Spencer was from Northampton, Massachusetts.[1] She attended Smith College, where she studied under Alfred Vance Churchill and edited the Smith College Weekly newspaper. She completed her undergraduate studies in 1917,[2] and earned a master's degree in art history in 1919, with a thesis titled "Jean-François Millet: His Relation to the Art of the Nineteenth Century". She spent a year of further studies at the Sorbonne,[3] before earning a Ph.D. at Radcliffe.[4] [5] She became the first woman to receive the Sachs Research Fellowship in Fine Arts from Harvard University in 1927, while she was a doctoral student.[6]
Spencer worked at the Parrish Art Museum as a young woman. She had short-term teaching positions at Mount Holyoke College (1919–1920) and Pine Manor College (1921–1927) early in her career.
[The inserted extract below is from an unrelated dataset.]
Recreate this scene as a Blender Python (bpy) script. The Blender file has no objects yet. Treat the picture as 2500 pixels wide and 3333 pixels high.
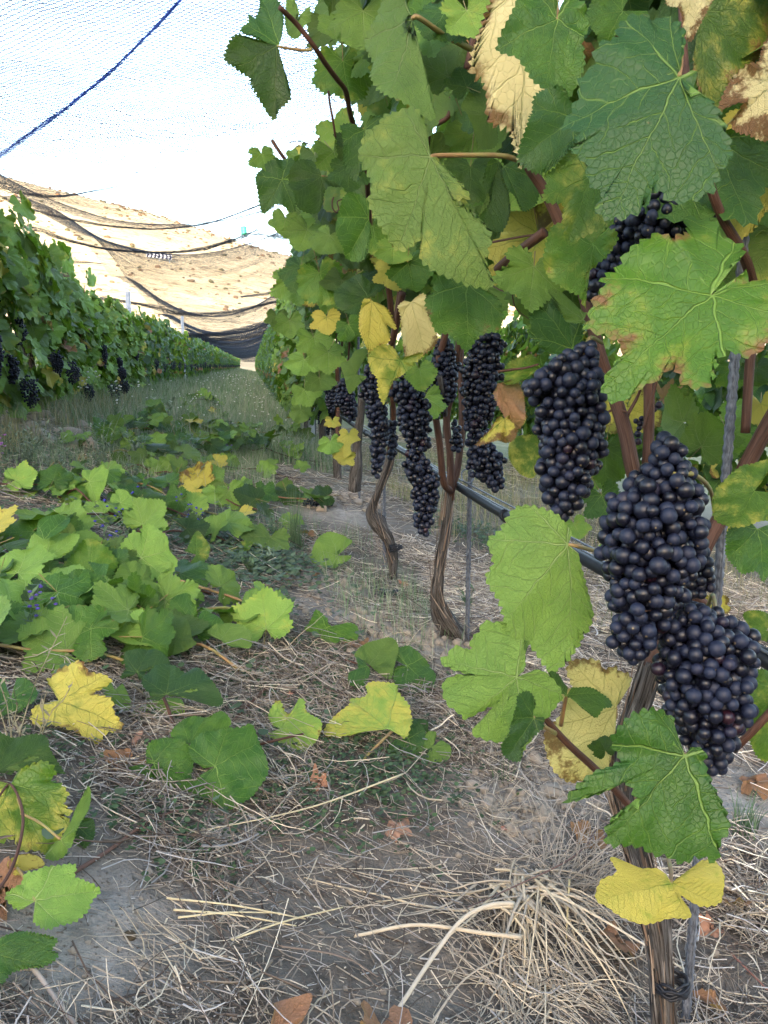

She was a professor of fine arts at Goucher College from 1930 to 1962.[7] At Goucher, she taught a popular course in the history of architecture called "Houses and Housing",[8] and served on the faculty's planning committee, helping to shape the campus's built environment.[9] She was co-author of The Architecture of Baltimore: A Pictorial History (1953, with Richard Hubbard Howland).[10] In 1937, she published a short biography of printer Anne Catharine Green.[11]
Spencer served on the governing board of the Society of Architectural Historians from 1954 to 1957, and was a trustee of the Baltimore Museum of Art and the Peale Museum.
After the death of her parents, Spencer retired from Goucher College in 1962,[12] and moved to Paris. She held a Fulbright Scholarship and an award from the American Council of Learned Societies, for her project involving 15th-century manuscripts, especially the Sobieski Hours, a volume in the library of Windsor Castle.[13]
Spencer emphasized that she was "not a feminist" in a 1935 interview; she expected students to call her "Miss Spencer" rather than "Doctor Spencer", and she wore "brown tailored clothes, as a rule with a tie and a sport shirt," considering such garments more economical and practical for a teaching career. She died in 1992, aged 97 years, in Paris. A gallery at Goucher College was named in her memory, and a travel scholarship fund was named for her. In 1994, there was an exhibition titled "A Bouquet of French Manuscripts: An Exhibition Remembering Eleanor Spencer" at the Walters Art Gallery in Baltimore.